Kemudian, politikus Partai Solidaritas Indonesia (PSI) itu juga menemukan anggaran pengadaan bolpoin sebesar Rp 124 miliar di Suku Dinas Pendidikan Wilayah I Jakarta Timur.
Baca: Mantan Gubernur DKI Bang Yos: Aku Kaget Aja, Kok Lem Segitu Anggarannya
Baca: Bercermin dari Kasus Lem Aibon, Wali Kota Jakbar Minta Anak Buahnya Lebih Teliti Menyusun Anggaran
Selain itu, anggaran Rp 121 miliar juga ditemukan untuk pengadaan 7.313 unit komputer di Dinas Pendidikan.
Lalu, ada beberapa unit server dan storage dianggarkan senilai Rp 66 miliar oleh Dinas Komunikasi, Informatika, dan Statistik.
Aksi William Aditya Sarana yang terkesan berani itu lantas menjadi sorotan hingga publik mencari tahu, siapa dan seperti apa sosok anggota DPRD DKI Jakarta ini.
Berikut profil dan rekam jejak William Aditya Sarana sebagaimana dirangkum Tribunnews.com dari berbagai sumber:
1. Biodata William Aditya Sarana
William Aditya Sarana lahir di Jakarta Barat, 2 Mei 1996 sehingga saat ini, William masih berusia 23 tahun.
Hal ini membuat William menjadi anggota DPRD DKI Jakarta paling muda sekaligus satu dari delapan anggota dewan terpilih dari PSI.

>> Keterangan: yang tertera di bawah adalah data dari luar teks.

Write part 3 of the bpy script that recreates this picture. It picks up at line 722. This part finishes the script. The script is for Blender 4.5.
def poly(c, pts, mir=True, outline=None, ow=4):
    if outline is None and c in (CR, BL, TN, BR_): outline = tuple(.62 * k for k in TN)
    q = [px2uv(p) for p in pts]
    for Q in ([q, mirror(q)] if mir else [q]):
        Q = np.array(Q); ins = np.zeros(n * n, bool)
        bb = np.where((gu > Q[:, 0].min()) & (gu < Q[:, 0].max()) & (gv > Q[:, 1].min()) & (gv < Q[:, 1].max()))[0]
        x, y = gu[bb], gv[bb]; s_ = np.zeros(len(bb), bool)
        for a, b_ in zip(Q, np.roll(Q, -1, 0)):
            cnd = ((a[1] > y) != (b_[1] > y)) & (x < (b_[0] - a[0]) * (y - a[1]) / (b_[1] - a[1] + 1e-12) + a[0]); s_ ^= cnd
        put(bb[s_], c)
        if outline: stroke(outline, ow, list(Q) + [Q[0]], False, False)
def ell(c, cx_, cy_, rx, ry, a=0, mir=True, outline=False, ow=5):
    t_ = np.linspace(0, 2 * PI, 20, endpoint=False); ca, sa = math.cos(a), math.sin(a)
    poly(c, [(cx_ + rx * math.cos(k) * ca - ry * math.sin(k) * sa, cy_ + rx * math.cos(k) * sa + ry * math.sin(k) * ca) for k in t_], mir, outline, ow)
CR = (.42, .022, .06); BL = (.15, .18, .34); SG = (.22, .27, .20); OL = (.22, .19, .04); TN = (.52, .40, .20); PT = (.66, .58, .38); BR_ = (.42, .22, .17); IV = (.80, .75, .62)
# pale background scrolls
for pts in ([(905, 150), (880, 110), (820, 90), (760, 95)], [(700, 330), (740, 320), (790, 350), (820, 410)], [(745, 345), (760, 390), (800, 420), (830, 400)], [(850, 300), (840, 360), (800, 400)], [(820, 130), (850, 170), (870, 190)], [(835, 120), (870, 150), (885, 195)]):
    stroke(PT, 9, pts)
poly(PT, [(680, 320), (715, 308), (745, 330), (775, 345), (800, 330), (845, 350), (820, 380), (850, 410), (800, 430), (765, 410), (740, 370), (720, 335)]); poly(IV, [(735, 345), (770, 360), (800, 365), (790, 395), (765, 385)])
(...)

William baru saja diwisuda dari Fakultas Hukum Universitas Indonesia (UI) pada akhir Agustus.
Sehingga saat mendaftar sebagai caleg, ia mencantumkan profesinya sebagai pelajar.
William maju sebagai caleg dari daerah pemilihan DKI Jakarta 9 meliputi Kecamatan Cengkareng, Kalideres, dan Tambora.

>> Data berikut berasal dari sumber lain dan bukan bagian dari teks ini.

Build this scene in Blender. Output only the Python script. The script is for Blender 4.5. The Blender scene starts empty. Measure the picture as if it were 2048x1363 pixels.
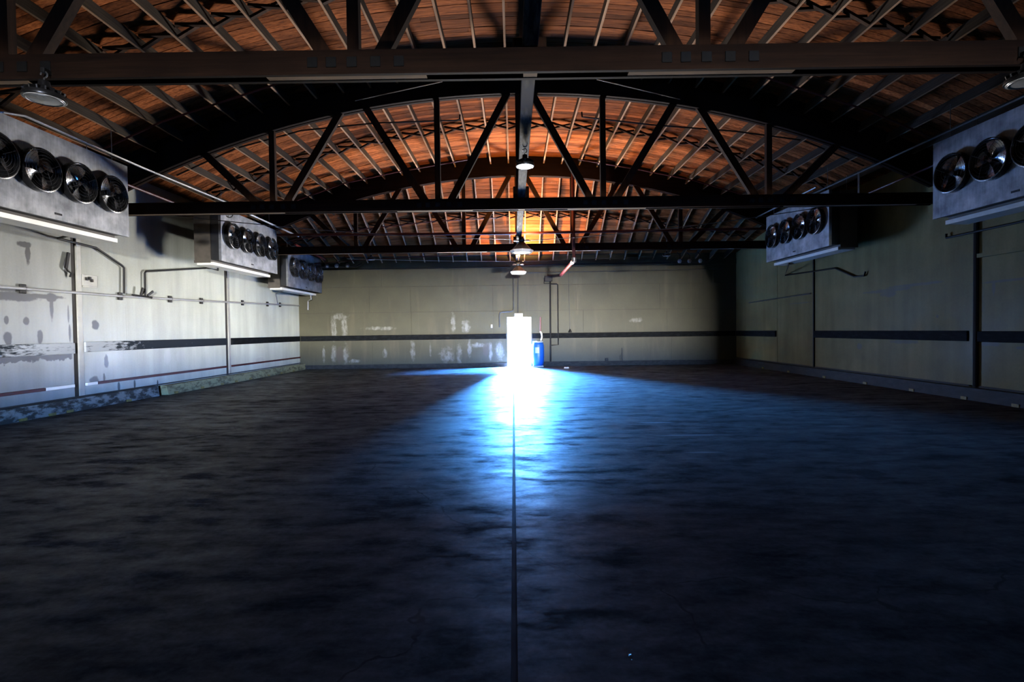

Dalam Pileg 2019, William sukses meraih 12.295 suara yang mengantarkannya sebagai legislator termuda.
Ia kini duduk di Komisi A DPRD DKI Jakarta yang mengawasi bidang pemerintahan, satu komisi dengan eks penyanyi cilik Tina Toon.

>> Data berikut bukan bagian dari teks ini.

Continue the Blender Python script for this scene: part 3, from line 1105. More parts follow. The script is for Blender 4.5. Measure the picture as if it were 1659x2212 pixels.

2. Tertarik di Dunia Politik Sejak SMA
Dikutip dari Tribun Jakarta, William mengaku telah jatuh cinta dengan dunia politik sejak SMA.
William yang saat itu bersekolah di SMA Dian Harapan, memutuskan untuk bergabung sebagai OSIS.
Selepas SMA, minat William Aditya Sarana terhadap dunia politik semakin tersalurkan.
Ia tercatat dua kali magang di lembaga pemerintahan yakni Sekretariat Kabinet (2017) dan Mahkamah Konstitusi (2015).
Bahkan, William Aditya Sarana juga menjadi anggota kongres mahasiswa UI sekaligus ketua mahkamah mahasiswa UI.
Dengan berbagai pengalamannya tersebut, William semakin terlibat di dunia politik praktis, terutama saat terjun menjadi caleg.
Hal itu dilakukan karena William merasa, anggota DPRD DKI di periode sebelumnya cukup "buruk".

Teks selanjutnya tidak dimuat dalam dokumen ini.